Friday, October 21, 2016

Recharging

I am an introvert. No, that doesn’t mean I’m anti-social and never talk except to my cat at late hours of the night. It doesn’t mean that I don’t like you either. It just means that every once in awhile I need some time to be alone to recharge my energy. Just as having assignment after assignment due at school can be exhausting, I find the continuous presence of others to be a tad draining.

One of my friends and I have a running joke that my favorite hobby is to “go home and lie on the floor and contemplate the meaning of life”. Admittedly, that’s not too far from the truth. There’s something so utterly calming about being left alone to do nothing. Part of that has to do with the fact that amid our chaotic high school lives, those moments are hard to come by. I, for one, am well aware of the challenge in finding my alone time, which often leads to late nights of lying in bed contemplating one abstract concept or another.

The problem with this, of course, is that it’s an ugly cycle of attempting to solve exhaustion with even more sleep deprivation. Ultimately it comes down to whether or not I think it would be worth it to get that extra bit of sleep. Increasingly, I tend to allow common sense to take over and I manage to lull myself to sleep at relatively reasonable hours of the night. Still, there are nights after particularly rough days when I can’t help but allow myself some time to stay up a little longer to listen to my Yiruma Pandora station and wonder the fantastical “what if’s”.

I suppose I could find another time during the day to get my “recharge time”. It would definitely be beneficial to my health seeing as I’m reasonably certain my lack of sleep has already taken off several years of my life. However, our regular school days allow for very little to no chance to find that time. During my freshman year, when I was still considered the “new kid”, I spent the majority of my lunch periods in the South Attic of our school. Sometimes a few other people would be up there practicing, but they rarely paid me any attention. However as I have become more engrossed in student life, it became increasingly more difficult for me to sneak away.
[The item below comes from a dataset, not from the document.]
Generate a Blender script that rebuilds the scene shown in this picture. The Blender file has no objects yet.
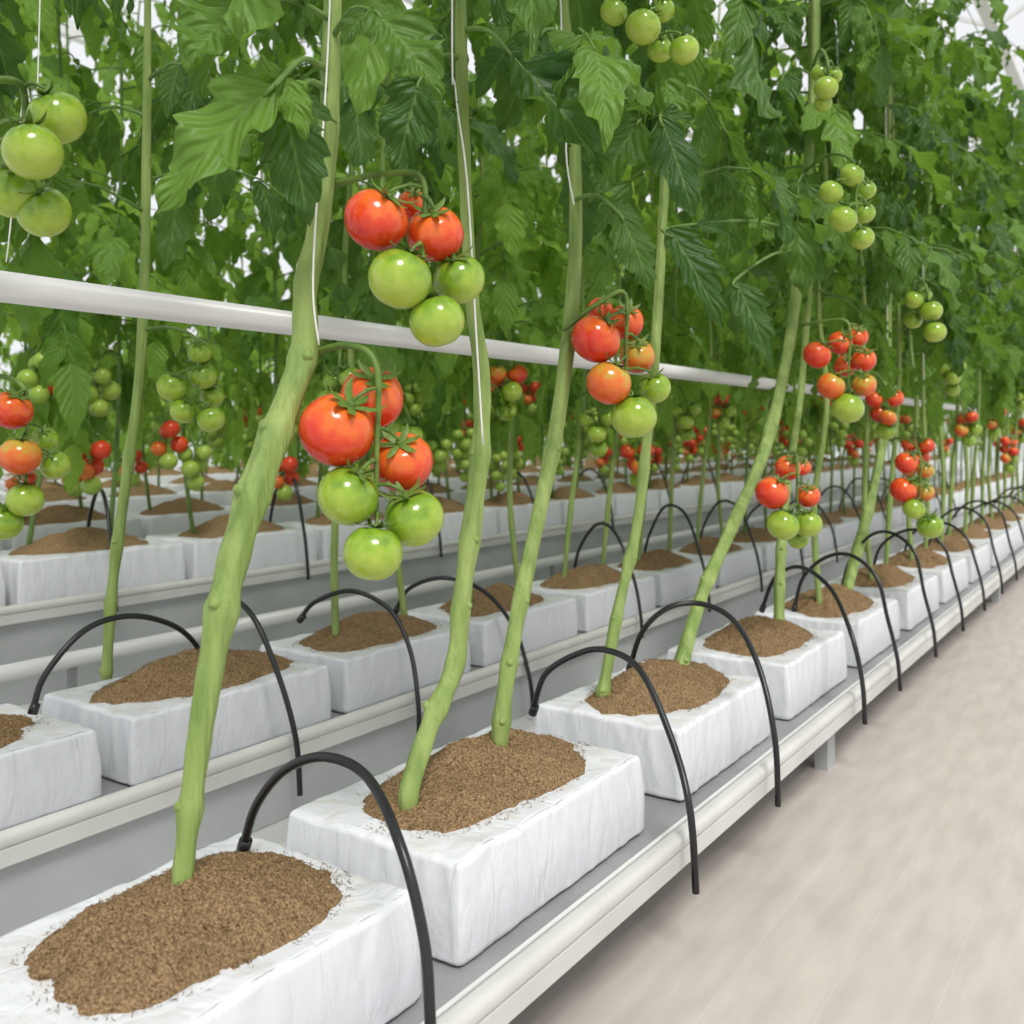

At this point I have essentially resolved to compromising with myself. I do my best not to hide away during the school days. I talk to friends, attend thespian meetings during lunch, and even sit in the hallways, rather than in some hidden corner, to do my homework. The trade off, of course, is that I continue to use my “secret survival strategy” because ultimately that alone time doing nothing is what keeps me going.

Wednesday, October 5, 2016

If I Were To Die Today

The way I see it, we have no choice but to make our individual lives count. I mean, we already waste a pretty substantial portion of time waiting in lines, watching useless Youtube videos or staring blankly at black boards containing information many of us will never need again. So take away all that time and really, our lives are pretty short.

On top of that, we only get one shot. One chance to make our lives mean something because ultimately we’re all going to disappear into oblivion. Billions of people lived on this planet prior to our existence and, assuming we don’t continue to screw up our world, billions of people will come after us. Most of those people have been long forgotten as will the majority of us. Perhaps a few of us will become prominent figures in politics or make some grand discovery but for the most part, the only people whom our lives will truly matter to is ourselves.
Admittedly this is often my consolation after undoubtedly rough math exams. However, it has also resonated with me since the idea of the inevitable demise of this planet occurred and then suck in with me. It wasn’t a grand discovery or anything. Just a product of far too many empty hours of the night in which I was left to contemplate the meaning of life.
Of course, learning to live with the intention of leading a meaningful life begs the question, what makes each life matter? If it hasn’t already, this is where everything gets really complex because we live in a society in which we are perpetually preparing for the future, so often the present fails to lack meaning. Think about it, when we’re children we go to school. Why? To prepare ourselves for our jobs. And then why do we work? Well, partially to feed ourselves and families but also to save money for retirement.

I once listened to a talk in which the speaker asked the audience to consider, what if we all dropped dead at that very second? Would we be satisfied with the life we had led or would we have wished we had done more? I went home that day mulling the question over and came across that conclusion that in fact, I would have wished for a different life. That was when it became clear to me that something needed to change. I wanted to lead a life in which on any given day I could look back on it and be content.

It started with small adjustments. I stopped putting on a show for others. I began distancing myself from people who made me uncomfortable rather than putting on a faux gregarious aura around them. I chose to participate in various activities because they genuinely made me happy, not because my friends were all involved in it. It was liberating. And the more I learned not to mind the scrutiny of my peers, the stronger I felt.

I joined cross country that year. It didn’t matter to me that I wasn’t one of the varsity runners. I ran because, despite all the odd looks I received from people when I explained to them that I do indeed enjoy running several miles a day, I genuinely enjoyed it. Even during the really rough portions of the season when I was  running (literally) on only a few hours of sleep a night and desperately missing my friends involved in other activities I never regretted joining the team.

Gradually those sentiments spread to my other passions. To this day, I continue to lead a my life in a direction in which I can look back and smile and know that I’m pleased with the path I chose to take. So yes, some day in the future I will be forgotten and will cease to exist but at least I know that I’ll have lived the life I always wanted.